Following U.S.O. tours amid World War II, Buckley shifted to New York City and appeared in the Broadway production The Passing Show. After wedding dancer Elizabeth Hanson from that cast, the family relocated to Los Angeles at the start of the 1950s. When film ambitions faltered, he adopted the guise of "His Lordship," an aristocratic hipster lunatic dressed in tuxedo, pith helmet, and Salvador Dali-esque waxed mustache. He swiftly became an underground icon, joining LSD trials and hosting raucous gatherings at his leased Hollywood Hills estate called the Castle, where Frank Sinatra, Sammy Davis Jr., and Tony Curtis mingled with jazz musicians, junkies, and poets. At friend Bob DeWitt's Topanga Canyon art gallery he also established the earliest jazz religion, "the Church of the Living Swing."

Buckley cut his debut sides for the Vaya label in 1951, Euphoria and Euphoria, Vol. 2. The opening set featured his signature piece, "The Nazz," a "hipsemantic" recounting of Christ's life as "the sweetest, gonest, wailinest cat that ever stomped on this sweet, swingin' sphere"; the sequel delivered variations on Aesop's Fables plus "Jonah and the Whale" portraying a pothead prophet. Though well-received on The Tonight Show, The Milton Berle Show, and You Bet Your Life, he stayed out of the studio until 1955, when he recorded Hipsters, Flipsters and Finger-Poppin' Daddies, Knock Me Your Lobes, spotlighting Shakespearean scenes from Julius Caesar, Hamlet, and Macbeth.

After three 1956 singles—"Flight of the Saucer, Pts. 1-2," an outer-space excursion over the 1946 Lyle Griffin track "Flight of the Vout Bug," "The Gettysburg Address," and "James Dean's Message to Teenagers"—plus the LP A Most Immaculately Hip Aristocrat, which remained unreleased until 1970, Buckley settled in Las Vegas and worked nightclubs and casinos. Returning to Hollywood in 1959, most of his February 12 Ivar Theatre set appeared as Way Out Humor, with the balance issued in 1966 as Blowing His Mind (And Yours, Too). Ever nomadic, he and his family reached San Francisco in 1960 and played the Hungry i and Purple Onion; a Gold Nugget performance in Oakland supplied the 1970 album The Bad Rapping of the Marquis de Sade.

In summer 1960 Buckley embarked alone on a red VW microbus national tour. Arriving ill in Chicago during August, he nonetheless pressed onward to New York for October Jazz Gallery dates. During one engagement the vice squad seized his cabaret card for misrepresenting a prior arrest record. On November 12 he telephoned novelist Harold Humes to report mounting anxiety over repeated refusals to restore the card, adding that he was hungry and broke. Hours after the call Lord Buckley succumbed to a stroke induced by "extreme hypertension" at age 54. Civic pressure soon prompted repeal of the cabaret card ordinance.

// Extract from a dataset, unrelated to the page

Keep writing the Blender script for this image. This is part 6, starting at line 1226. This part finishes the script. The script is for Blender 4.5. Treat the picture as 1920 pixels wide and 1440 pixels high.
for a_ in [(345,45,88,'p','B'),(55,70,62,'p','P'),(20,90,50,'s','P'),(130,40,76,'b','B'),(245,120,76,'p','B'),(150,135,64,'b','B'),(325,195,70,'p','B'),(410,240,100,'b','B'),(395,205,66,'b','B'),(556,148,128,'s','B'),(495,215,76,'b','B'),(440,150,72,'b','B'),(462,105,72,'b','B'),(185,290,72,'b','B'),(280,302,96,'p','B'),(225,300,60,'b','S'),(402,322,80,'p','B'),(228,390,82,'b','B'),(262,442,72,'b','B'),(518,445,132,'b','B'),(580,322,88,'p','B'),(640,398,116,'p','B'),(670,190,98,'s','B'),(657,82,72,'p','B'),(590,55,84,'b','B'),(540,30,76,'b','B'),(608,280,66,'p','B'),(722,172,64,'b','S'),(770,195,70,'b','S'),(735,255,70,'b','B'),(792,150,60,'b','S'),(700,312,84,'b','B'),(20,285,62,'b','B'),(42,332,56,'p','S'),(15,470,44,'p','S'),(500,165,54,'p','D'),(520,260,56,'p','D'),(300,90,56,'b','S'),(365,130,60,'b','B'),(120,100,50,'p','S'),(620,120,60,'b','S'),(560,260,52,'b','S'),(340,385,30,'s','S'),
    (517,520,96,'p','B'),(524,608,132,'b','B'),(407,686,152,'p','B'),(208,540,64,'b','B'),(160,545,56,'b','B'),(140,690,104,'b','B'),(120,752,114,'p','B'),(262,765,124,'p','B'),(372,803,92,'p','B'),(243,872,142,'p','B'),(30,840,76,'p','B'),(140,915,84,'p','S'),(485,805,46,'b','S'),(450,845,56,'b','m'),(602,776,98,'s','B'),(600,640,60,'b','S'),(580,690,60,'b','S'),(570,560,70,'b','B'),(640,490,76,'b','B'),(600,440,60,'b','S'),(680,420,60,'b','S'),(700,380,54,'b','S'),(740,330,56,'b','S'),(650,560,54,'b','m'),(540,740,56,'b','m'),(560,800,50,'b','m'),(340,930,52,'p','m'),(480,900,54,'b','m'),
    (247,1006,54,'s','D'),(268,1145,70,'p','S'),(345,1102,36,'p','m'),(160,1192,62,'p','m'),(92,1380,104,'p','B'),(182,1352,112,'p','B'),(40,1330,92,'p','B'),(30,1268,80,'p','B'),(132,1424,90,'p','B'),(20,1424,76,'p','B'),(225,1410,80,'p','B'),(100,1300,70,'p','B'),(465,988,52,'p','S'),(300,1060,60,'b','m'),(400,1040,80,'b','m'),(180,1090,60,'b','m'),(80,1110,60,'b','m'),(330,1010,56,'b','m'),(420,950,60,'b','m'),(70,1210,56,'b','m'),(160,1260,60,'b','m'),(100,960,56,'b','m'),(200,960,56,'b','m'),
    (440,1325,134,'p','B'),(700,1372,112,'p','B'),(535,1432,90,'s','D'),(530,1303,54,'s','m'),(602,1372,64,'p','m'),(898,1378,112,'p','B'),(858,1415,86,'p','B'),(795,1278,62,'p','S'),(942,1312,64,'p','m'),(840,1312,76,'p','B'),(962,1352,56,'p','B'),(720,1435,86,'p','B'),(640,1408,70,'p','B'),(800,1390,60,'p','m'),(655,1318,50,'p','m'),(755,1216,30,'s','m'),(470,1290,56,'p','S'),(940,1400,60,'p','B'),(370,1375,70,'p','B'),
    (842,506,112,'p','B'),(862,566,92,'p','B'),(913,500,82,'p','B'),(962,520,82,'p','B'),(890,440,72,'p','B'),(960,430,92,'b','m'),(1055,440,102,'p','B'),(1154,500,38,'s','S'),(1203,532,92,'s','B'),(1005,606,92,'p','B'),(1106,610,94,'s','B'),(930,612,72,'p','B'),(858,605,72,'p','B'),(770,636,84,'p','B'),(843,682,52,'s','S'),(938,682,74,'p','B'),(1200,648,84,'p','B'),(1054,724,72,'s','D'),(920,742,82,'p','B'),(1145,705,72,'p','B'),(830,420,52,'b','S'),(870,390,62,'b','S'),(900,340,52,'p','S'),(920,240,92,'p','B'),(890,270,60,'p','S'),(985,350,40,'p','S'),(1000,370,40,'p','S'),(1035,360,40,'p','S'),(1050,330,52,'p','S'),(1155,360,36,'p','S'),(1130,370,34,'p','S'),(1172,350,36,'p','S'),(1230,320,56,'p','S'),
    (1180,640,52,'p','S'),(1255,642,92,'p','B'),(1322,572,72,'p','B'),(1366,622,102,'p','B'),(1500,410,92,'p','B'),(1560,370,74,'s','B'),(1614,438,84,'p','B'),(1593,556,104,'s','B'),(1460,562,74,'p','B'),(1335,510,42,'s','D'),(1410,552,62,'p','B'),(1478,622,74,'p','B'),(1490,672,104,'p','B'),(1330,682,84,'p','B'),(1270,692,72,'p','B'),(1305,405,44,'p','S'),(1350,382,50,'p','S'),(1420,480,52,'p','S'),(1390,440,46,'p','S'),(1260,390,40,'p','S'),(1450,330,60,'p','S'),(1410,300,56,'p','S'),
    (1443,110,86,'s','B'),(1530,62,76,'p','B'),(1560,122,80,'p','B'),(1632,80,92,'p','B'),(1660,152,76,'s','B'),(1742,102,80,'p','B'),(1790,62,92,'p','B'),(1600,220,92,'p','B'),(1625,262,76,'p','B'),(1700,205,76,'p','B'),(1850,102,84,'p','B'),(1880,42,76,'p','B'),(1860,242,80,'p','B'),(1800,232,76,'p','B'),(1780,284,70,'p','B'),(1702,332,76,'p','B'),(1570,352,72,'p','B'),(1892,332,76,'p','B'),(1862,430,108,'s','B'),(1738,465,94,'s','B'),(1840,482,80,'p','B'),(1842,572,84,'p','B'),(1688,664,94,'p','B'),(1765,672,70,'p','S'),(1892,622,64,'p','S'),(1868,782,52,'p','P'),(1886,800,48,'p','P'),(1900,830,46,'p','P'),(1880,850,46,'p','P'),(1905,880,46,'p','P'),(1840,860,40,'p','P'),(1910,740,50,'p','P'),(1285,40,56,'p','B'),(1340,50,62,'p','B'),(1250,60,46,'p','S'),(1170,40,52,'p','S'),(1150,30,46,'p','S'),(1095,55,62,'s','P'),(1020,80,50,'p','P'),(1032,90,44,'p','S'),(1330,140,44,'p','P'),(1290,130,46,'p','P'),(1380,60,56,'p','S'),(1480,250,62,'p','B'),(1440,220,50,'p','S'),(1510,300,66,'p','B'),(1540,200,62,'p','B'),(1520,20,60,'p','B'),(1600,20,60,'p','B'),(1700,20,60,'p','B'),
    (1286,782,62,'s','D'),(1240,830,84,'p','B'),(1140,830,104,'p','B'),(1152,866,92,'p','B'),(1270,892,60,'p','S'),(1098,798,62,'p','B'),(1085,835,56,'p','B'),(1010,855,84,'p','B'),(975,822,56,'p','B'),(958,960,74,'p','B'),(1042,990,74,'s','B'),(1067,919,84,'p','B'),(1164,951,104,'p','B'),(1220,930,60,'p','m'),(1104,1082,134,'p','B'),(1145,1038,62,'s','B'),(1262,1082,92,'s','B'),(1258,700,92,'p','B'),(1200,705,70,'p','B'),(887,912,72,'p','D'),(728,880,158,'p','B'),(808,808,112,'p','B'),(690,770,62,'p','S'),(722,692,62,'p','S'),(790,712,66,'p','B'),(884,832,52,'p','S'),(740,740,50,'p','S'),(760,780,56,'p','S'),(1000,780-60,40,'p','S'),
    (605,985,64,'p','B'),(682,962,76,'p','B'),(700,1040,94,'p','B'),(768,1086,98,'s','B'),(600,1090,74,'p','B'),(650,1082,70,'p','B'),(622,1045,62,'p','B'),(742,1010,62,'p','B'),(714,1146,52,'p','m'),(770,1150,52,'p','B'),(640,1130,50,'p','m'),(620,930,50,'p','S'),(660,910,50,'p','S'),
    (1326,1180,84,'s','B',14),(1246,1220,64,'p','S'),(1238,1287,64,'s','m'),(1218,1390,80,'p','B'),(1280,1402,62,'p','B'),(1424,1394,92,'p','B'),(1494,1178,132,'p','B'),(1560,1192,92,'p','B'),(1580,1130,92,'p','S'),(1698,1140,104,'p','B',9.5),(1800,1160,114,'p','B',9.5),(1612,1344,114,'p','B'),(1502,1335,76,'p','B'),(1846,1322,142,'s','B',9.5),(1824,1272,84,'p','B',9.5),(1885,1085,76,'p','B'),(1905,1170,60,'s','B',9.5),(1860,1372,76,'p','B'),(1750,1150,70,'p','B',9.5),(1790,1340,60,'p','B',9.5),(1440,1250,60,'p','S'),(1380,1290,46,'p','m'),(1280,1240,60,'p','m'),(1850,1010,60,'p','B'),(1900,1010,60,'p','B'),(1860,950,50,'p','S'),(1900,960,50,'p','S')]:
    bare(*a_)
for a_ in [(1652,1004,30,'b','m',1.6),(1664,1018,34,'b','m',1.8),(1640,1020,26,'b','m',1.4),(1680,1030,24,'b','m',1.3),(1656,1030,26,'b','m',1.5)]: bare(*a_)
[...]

Though never a mainstream presence, Buckley's stature assumed mythic scale after his passing. Avowed admirer Lenny Bruce adopted much of his demeanor and cadence, while Jonathan Winters and Robin Williams likewise credited His Lordship's sway. Bob Dylan, likewise captivated, frequently performed Buckley's version of Joseph Newman's "Black Cross" early on. Jimmy Buffett later delivered the original "God's Own Drunk," and George Harrison's hit "Crackerbox Palace" drew both thematic spark from the comedian's existence and its title from his modest Hollywood residence. Remaining the focus of an ardent cult following and authentic underground hero, the self-proclaimed Messiah of Hip endures long after departing "this sweet, swingin' sphere."